Your use of 'accurately' probably does not consider actual sensible practices in the assessment of data, where you assess the occurrances of false positives and false negatives in more revealing considerations. One of the first online articles found through a quick search seems to be very good already as an introduction: https://towardsdatascience.com/accuracy-precision-recall-or-... (Koo Ping Shung, Accuracy, Precision, Recall or F1?, 2018).

Politically, there is a problem in fairly dealing with the matter of inclinations, especially considering that guilt is after actions, not inclinations, or considering that it amounts to "prejudice".

The use of 'pseudoscience' in the article was more political than theoretical - imprecise but left to the reader's margins of "getting the idea". It meant that "we have been there and the actual scientific results were poor (e.g. we could not predict local brain function under that bulge that may have meant inclination i)".

Science is much more complex than the simple correlation you seem to be supposing. Science is about understanding phenomena with objective grounds and methods (understanding is then corroborated with predictions, but predictions are not understanding). In your example you are limiting the matter to observations: they are the first step in science, not the last. (A statement like 'people with quality q tend towards inclination i' would be an observation, not a law.)

1 comments

You make a good point of distinguishing between a scientific model and a predictive oracle. I think the political use of pseudoscience isn't helpful though. There could be a lot of understanding to be gained from these systems.
> I think the political use of pseudoscience isn't helpful though. There could be a lot of understanding to be gained from these systems.

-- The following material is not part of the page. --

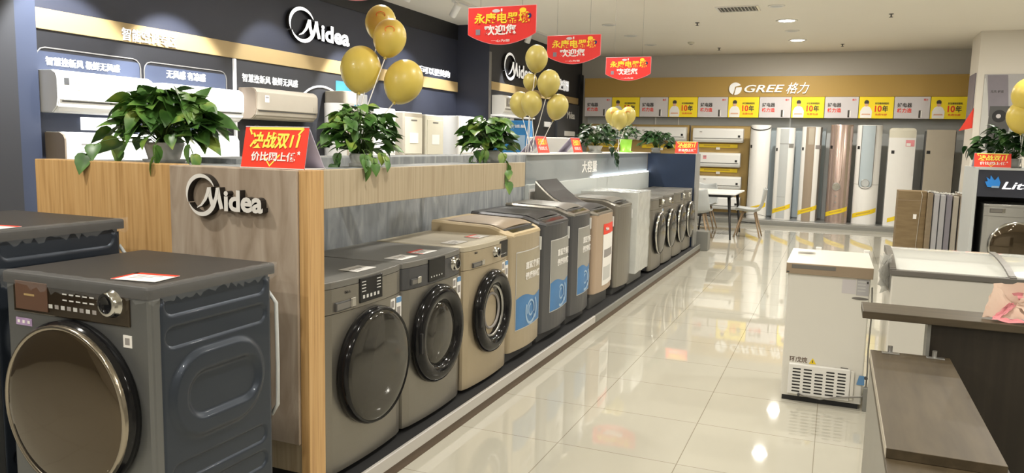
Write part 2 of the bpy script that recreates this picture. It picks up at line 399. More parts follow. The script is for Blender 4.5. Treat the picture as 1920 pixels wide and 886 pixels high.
# round-swoosh logo, drawn from scratch (unit: 1 = ring height)
def logo(name, label, M, h, depth, face, side):
    o = thing(name, label, 'logo'); o.matrix_world = M
    q = MB(); n = 30
    pts = []; ws = []
    for i in range(n+1):
        a = 28+(203-28)*i/n; t = i/n
        pts.append((.42+.40*math.cos(R(a)), .5+.47*math.sin(R(a)))); ws.append(.012+.085*math.sin(PI*min(1, t*1.02))**.8)
    q.ribbon([(x*h, y*h) for x, y in pts], [w*h for w in ws], depth, face, FRONT, side)
    pts = []; ws = []
    for i in range(n+1):
        a = 206+(335-206)*i/n; t = i/n
        pts.append((.42+.38*math.cos(R(a)), .5+.465*math.sin(R(a)))); ws.append(.012+.10*math.sin(PI/2*min(1, t*1.3)))
    pts += [(.83, .46), (.87, .68)]; ws += [.085, .08]
    q.ribbon([(x*h, y*h) for x, y in pts], [w*h for w in ws], depth, face, FRONT, side)
    q.ribbon([(x*h, y*h) for x, y in ((.30, .19), (.42, .26), (.53, .40), (.60, .56), (.64, .68))], [w*h for w in (.02, .05, .075, .09, .10)], depth, face, FRONT, side)
    q.ribbon([(x*h, y*h) for x, y in ((.64, .70), (.66, .50), (.70, .34), (.74, .20))], [w*h for w in (.10, .10, .10, .07)], depth*.98, face, FRONT, side)
    q.ribbon([(x*h, y*h) for x, y in ((.87, .70), (.90, .50), (.94, .32), (.97, .19))], [w*h for w in (.10, .10, .10, .10)], depth*.98, face, FRONT, side)
    q.build('swoosh_initial', o)
    q = MB(); q.text('idea', 1.04*h, 2.06*h, .14*h, .66*h, 0, face, depth, side=side, bold=.035); q.build('lettering', o)
    return o
logo('round_logo', 'white swoosh logo lettering with black sides on the grey-brown counter end panel', T((-2.350, 2.333, 1.193)) @ Matrix.Diagonal((1.14, 1, 1, 1)), .160, .03, 'letter_face', 'letter_side')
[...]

If you meant, using the label of 'pseudoscience' to undermine research (in the broadest terms), or to promote blind faiths (e.g. scientism) or "arbitrary requirements for social membership", of course it is deterior (though the economic/financial matter is more complex). But in the specific context, the attribution of pseudoscience is (though often with little care and an improper naïvety) to be a substantially legitimate warning of "do not encourage shallow beliefs amounting to prejudices".

Many of us believe that similar research may reveal interesting correlations which may then trigger good insights. But there has been a trend (especially in cultures that have shown very little appreciation of subtlety as an ideal) that seem to encourage a return to the archaic ignorant use of stereotypes. Apply that to law enforcement, and - sorry, just inventing a sufficiently acceptable example, after today's article about "Irish Baileys" - the idea subtly or less subtly emerges to arrest sober Irishmen just because.

Perhaps there should be more of a hard boundary between science and politics (like the separation between church and state).